The TERI-Deakin Nano Biotechnology Centre (TDNBC), established at Gwal Pahari, Gurgaon, aims to support and nurture innovative ideas for existing problems of Indian agriculture amongst other sectors.

In 2010, The Energy and Resources Institute, India, and Deakin University, Australia, signed an agreement to establish a joint Centre of Excellence, the TERI-Deakin Nano Biotechnology Centre (TDNBC) to foster cutting-edge research around sustainable agriculture, which was achieved through establishment of a laboratory worth AU$7.8 million at TERI Gram, Gwal Pahari, Haryana, India. The centre is an expansion of Deakin University’s ongoing ‘Deakin India Research Initiative’.

This Centre has also been rated as a 5-star GRIHA building; it is an example of resource efficiency and smart future. The Class 10000 and 1000 controlled environment Centre is spread over 5 acres of land and houses high-end scientific equipment like Nano particle analyser (XETA sizer), Lazer scanning microscope (Confocal), Scanning electron microscope (SEM), and Transmission Electron microscope (TEM).

Dr. Ajay Mathur, Director General, TERI said, “Indian agriculture today is facing new challenges, such as degrading natural resources, climate change and almost stagnant productivity. Nanotechnology interventions have been identified as the most critical area of application of nanotechnology for attaining the goals of Vision 2050, to enhance agricultural productivity. And, this centre will strive to achieve this vision.”
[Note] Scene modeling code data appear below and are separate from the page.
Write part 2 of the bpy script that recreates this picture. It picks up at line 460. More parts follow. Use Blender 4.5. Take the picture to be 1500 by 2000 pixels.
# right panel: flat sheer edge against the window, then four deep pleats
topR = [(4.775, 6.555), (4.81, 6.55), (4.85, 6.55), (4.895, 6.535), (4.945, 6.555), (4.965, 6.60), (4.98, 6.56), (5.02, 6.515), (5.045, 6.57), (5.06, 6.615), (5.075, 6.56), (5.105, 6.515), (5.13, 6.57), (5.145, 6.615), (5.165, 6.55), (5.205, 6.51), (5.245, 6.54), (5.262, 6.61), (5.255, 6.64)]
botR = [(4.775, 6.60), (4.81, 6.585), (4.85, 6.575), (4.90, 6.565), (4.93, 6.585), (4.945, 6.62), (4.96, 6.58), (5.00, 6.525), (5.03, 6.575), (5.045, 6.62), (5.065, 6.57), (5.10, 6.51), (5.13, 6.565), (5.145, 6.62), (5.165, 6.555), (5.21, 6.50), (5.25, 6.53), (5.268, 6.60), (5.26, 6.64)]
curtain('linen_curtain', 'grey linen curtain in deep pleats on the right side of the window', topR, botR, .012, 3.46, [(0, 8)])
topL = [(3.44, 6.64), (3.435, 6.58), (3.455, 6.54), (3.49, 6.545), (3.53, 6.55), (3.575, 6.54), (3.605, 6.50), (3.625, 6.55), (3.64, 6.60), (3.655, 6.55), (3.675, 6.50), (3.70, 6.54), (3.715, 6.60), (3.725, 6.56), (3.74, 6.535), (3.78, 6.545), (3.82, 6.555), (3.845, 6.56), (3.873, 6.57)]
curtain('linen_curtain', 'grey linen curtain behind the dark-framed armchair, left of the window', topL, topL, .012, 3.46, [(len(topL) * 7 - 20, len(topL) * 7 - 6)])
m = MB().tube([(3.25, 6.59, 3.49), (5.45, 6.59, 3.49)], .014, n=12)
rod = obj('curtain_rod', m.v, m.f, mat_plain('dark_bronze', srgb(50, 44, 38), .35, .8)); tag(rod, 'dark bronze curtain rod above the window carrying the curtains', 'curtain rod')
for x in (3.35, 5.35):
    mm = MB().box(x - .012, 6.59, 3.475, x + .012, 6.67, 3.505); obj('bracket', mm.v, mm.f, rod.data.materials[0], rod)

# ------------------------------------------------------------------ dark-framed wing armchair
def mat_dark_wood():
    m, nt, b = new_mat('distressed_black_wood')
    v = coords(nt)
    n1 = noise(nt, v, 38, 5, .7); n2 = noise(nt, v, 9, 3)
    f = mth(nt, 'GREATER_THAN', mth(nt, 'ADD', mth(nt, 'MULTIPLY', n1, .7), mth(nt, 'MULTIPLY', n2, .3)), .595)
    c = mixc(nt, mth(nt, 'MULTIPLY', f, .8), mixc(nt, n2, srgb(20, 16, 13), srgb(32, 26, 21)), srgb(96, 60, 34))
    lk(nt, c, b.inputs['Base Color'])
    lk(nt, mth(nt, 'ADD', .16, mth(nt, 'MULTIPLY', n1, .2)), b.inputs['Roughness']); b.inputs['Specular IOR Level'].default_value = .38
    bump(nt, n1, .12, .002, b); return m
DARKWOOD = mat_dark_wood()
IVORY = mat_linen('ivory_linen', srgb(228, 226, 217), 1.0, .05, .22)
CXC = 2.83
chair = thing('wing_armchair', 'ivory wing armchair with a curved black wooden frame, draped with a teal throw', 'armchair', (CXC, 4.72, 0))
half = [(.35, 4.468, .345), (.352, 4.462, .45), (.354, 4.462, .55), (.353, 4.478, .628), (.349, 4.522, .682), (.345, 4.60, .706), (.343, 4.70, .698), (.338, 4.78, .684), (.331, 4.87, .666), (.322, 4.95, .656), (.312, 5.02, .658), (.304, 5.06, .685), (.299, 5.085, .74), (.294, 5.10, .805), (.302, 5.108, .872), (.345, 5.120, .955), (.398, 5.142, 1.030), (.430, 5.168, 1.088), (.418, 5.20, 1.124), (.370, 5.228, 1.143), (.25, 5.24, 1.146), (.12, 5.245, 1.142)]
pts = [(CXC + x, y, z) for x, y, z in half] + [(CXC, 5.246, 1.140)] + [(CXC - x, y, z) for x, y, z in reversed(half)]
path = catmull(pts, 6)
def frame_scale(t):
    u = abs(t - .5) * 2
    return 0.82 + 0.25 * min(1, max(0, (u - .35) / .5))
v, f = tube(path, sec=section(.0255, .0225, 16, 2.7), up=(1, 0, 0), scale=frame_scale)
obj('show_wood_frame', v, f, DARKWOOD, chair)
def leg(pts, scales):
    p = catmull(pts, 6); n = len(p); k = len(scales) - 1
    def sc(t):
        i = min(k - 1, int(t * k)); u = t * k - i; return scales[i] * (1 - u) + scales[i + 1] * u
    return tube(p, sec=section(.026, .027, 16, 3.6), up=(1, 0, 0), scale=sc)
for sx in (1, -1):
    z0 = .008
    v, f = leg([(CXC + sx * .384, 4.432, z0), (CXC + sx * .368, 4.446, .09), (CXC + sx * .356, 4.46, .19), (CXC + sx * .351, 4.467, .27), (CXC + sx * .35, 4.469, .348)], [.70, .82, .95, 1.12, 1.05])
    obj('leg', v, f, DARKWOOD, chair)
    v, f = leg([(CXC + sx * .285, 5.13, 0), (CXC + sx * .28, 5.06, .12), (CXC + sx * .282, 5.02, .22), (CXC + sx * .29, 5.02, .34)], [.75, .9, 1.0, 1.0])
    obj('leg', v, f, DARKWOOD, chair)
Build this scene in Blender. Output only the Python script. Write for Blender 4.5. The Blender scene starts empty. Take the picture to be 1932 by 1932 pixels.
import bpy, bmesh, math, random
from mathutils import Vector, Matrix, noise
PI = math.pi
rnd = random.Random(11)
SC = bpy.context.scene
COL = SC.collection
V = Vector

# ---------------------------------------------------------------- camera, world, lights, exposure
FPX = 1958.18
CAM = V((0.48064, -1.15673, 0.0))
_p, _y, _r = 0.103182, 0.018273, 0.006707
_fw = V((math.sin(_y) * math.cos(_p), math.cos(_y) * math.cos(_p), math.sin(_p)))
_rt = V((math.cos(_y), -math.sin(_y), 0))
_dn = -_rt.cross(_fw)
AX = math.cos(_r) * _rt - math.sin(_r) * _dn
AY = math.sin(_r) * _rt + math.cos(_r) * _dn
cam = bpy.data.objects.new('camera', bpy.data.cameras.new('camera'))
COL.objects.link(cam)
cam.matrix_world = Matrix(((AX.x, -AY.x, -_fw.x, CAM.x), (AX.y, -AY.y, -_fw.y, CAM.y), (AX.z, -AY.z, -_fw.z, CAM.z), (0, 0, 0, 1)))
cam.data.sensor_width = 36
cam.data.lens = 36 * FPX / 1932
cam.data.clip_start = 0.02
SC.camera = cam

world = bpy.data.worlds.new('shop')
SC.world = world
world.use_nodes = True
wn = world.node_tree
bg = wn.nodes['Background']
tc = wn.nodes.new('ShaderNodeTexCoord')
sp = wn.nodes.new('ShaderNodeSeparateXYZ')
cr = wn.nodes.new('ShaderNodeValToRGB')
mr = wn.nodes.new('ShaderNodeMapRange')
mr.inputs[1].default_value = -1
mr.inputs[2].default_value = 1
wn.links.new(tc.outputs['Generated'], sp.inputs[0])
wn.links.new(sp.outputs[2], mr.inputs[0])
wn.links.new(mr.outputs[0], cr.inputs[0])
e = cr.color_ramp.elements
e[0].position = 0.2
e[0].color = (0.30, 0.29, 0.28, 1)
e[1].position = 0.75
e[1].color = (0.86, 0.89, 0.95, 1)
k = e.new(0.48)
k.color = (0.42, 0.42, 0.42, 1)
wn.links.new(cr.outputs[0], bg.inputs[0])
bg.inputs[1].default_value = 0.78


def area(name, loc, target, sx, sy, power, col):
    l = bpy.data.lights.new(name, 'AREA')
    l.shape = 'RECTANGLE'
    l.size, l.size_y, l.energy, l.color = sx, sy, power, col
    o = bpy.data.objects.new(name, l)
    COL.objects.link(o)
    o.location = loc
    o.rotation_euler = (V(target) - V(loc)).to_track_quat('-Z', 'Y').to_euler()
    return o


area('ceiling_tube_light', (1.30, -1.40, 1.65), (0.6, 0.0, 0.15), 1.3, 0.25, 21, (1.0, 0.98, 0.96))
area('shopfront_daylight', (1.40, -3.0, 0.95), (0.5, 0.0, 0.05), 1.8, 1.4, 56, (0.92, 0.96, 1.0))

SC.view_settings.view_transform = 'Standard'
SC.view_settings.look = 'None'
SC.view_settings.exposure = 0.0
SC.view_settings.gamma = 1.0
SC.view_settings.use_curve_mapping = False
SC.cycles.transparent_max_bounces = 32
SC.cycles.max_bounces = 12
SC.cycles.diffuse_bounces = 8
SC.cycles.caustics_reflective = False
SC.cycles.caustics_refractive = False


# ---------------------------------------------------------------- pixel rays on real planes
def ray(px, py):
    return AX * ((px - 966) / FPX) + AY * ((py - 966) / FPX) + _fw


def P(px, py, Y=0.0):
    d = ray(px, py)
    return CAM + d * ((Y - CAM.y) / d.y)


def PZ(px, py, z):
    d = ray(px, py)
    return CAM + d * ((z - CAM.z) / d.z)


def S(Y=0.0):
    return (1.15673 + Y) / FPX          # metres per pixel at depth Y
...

While addressing the media, Prof. Jane Den Hollander, Vice Chancellor and President of Deakin University, Australia, said, “We are delighted to partner with TERI for building scientific temper and bringing new innovations in the field of science and technology. Deakin is passionate about supporting the communities we serve and ensuring our graduates are prepared for the jobs of the future, in a global environment.

“As the first Australian university to establish an office in India in 1994, Deakin is proud to continue to strengthen our relationship each year, providing opportunities to students around the world and helping to improve lives both in India and Australia.”